Geometry-based point cloud fusion of dual-layer UAV photogrammetry and a modified unsupervised generative adversarial network for 3D tree reconstruction in semi-arid forests

We present the first application of geometry-based relationship constraints for point-cloud registration and unsupervised 3D reconstruction of tree structure in semi-arid forest using unmanned aerial vehicle (UAV) photogrammetry. Accurate three-dimensional (3D) reconstruction of tree structure is essential for a plethora of subsequent tasks like assessing ecosystem health and informing sustainable forest management strategies, in particular over ecologically sensitive arid and semi-arid ecosystems that increasingly face decline due to prevalence of environmental stressors. This highlights the need for high-resolution geospatial monitoring approaches.
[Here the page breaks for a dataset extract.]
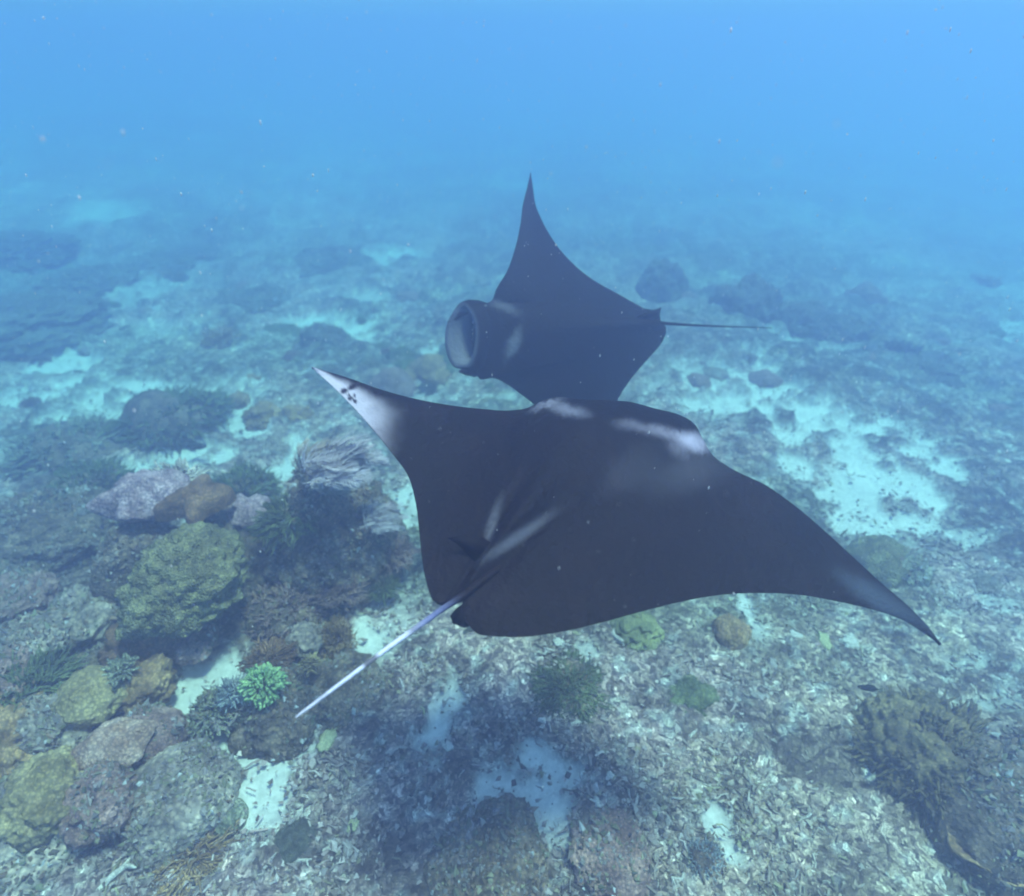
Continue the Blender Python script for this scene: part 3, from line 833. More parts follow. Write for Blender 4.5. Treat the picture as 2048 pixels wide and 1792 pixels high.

While UAV-based photogrammetry offers a flexible and cost-effective means of capturing forest structure, conventional top-of-canopy imaging fails to sufficiently represent critical under-canopy features, including stem morphology and lower crown structure. Here, we suggest an integrated 3D reconstruction framework that combines dual-layer UAV photogrammetry, acquiring data from both above and below the canopy, with an innovative geometry-based point cloud registration method. Unlike conventional approaches like Iterative Closest Point (ICP) and Random Sample Consensus (RANSAC), this method leverages spatial relationships among individual trees to robustly align multi-view point clouds acquired under occluded and variable conditions. To further refine the reconstructed tree models, we suggest an updated unsupervised Generative Adversarial Network (Denoise-GAN), enabling both noise reduction and structural completion without reliance on labeled training data. The resulting models were used to extract key phenotypic features with high accuracy compared to reference data (root collar diameter (DRC) R² = 0.93, height R² = 0.97,Crown area R² = 0.99, number of stems R² = 1), providing vital indicators for quantifying forest structure and health. The presented methodology not only enhances the completeness and accuracy of 3D tree reconstruction in semi-arid forest, but also represents a significant advancement toward a scalable, data-driven semi-arid forest monitoring system. This workflow offers substantial potential for ecological applications, particularly in degraded and topographically complex ecosystems.